Assistant Professor of Peace and Conflict Transformation Studies, Canadian Mennonite University
March 2008: In March of this year I completed my PhD in Law at the University of Hull. I completed a comparative study of three communities which have or are said to have some practice of healing justice: Hollow Water (an Aboriginal community in Canada), Iona Community (a Christian community in Scotland) and Plum Village (a Vietnamese initiated Buddhist community in France). I am now working at putting this study into a publication with Jessica Kingsley Publishers.
Returning to Canadian Mennonite University in Winnipeg, Manitoba, I continue happily teaching a variety of courses on peacebuilding, restorative justice and non-violence.

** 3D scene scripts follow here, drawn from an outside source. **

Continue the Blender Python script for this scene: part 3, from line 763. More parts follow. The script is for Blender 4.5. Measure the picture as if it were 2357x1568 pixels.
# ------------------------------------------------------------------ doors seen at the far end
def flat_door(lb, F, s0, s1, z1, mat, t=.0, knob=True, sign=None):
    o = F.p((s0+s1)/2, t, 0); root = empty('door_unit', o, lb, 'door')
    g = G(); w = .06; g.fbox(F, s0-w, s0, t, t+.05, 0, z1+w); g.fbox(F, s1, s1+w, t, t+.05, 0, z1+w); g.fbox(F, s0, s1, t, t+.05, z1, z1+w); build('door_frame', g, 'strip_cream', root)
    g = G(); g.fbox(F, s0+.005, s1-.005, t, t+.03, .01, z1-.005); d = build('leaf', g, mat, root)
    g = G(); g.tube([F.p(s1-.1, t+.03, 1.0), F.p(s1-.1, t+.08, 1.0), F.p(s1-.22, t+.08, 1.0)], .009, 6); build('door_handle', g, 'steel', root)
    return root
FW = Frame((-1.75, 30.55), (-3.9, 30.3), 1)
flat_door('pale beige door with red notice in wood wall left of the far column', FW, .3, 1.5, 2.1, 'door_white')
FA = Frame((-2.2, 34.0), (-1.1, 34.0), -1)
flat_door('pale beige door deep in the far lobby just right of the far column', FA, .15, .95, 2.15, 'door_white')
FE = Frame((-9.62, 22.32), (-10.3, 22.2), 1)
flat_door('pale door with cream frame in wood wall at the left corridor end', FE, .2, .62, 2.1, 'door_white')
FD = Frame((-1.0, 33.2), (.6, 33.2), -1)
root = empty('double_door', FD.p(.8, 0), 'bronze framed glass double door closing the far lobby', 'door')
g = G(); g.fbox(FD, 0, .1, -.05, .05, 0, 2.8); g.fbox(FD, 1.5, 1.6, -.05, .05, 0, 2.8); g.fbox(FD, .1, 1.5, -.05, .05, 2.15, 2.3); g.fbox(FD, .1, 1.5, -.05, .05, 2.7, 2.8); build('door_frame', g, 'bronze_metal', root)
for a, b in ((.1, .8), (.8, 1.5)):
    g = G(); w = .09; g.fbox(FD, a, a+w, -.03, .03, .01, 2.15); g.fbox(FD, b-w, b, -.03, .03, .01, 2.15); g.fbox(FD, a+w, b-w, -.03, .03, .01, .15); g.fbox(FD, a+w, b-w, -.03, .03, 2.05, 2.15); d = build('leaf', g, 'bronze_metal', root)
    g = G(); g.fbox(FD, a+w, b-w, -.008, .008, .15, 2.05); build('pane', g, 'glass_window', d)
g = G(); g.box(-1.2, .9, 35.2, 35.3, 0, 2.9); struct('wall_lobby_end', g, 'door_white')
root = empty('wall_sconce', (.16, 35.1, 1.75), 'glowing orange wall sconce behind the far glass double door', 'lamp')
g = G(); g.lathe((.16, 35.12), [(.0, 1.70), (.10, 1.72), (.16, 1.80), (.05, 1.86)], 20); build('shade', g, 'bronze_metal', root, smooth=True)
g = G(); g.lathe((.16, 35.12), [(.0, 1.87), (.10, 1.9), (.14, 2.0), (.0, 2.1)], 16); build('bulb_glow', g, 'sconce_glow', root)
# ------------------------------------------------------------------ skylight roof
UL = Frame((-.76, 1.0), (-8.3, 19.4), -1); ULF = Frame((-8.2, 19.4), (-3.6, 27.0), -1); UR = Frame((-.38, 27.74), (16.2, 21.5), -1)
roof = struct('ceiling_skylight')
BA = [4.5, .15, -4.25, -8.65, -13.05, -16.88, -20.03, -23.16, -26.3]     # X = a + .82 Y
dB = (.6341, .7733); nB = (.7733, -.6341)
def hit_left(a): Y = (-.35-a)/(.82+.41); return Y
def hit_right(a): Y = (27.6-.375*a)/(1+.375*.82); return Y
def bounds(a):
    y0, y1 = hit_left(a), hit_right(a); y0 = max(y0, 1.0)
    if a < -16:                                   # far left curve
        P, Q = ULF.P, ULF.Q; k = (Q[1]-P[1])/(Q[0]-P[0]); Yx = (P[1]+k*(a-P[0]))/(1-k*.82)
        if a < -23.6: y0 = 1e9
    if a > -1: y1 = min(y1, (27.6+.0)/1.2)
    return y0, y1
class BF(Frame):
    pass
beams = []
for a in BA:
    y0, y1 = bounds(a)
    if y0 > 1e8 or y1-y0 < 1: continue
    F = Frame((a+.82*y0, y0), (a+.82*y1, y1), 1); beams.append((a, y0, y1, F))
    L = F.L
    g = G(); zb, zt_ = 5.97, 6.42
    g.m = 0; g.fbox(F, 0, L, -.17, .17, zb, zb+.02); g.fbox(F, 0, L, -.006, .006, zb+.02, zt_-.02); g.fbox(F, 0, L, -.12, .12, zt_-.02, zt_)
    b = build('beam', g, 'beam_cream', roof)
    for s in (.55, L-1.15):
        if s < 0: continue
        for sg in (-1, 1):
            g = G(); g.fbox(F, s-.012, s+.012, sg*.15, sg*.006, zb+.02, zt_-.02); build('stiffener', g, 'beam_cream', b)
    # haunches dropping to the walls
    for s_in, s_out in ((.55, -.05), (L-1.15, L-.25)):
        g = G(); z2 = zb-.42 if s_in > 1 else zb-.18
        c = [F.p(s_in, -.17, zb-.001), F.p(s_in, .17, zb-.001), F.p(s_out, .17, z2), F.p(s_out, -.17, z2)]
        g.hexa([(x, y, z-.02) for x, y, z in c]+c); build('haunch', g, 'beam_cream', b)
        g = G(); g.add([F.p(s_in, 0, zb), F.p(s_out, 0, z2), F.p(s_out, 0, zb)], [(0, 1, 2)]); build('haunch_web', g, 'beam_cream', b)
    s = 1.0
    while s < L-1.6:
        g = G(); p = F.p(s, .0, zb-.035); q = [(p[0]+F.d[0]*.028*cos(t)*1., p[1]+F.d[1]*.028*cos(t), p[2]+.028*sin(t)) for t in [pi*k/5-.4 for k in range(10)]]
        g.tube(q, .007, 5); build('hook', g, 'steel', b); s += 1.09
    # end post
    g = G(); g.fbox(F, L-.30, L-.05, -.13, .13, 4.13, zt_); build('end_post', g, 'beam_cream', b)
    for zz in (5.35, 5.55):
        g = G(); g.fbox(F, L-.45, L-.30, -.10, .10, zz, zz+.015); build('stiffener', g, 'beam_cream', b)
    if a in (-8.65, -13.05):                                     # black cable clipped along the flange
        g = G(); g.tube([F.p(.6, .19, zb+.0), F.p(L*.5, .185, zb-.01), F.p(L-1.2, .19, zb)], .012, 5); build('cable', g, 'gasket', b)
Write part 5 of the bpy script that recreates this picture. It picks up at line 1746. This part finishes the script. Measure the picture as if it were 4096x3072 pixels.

April 2007: We return to Winnipeg on May 31, 2007. I start at Canadian Mennonite University on July 1st. My doctoral research at the University of Hull (United Kingdom) is going well. I’m doing a comparative study of three communities that are said to have a practice of healing justice: Hollow Water (Canada, Aboriginal), The Iona Community (Scotland, Christian) and Plum Village (Vietnamese-inspired Buddhist community in France, home of Thich Nhat Hanh). So, basically, I’ve been hanging out with communities I really respect and want to learn from. Pretty good arrangement! Research, like justice, doesn’t have to be painful. I plan to submit by the end of 2007.
Rhona has been doing some teaching and some work as a teacher-assistant. Our 5-year old daughters, Sara and Koila, are in school full-time, picking up the local accent. When we return to Winnipeg, they will go to a French immersion school, all French instruction for English families.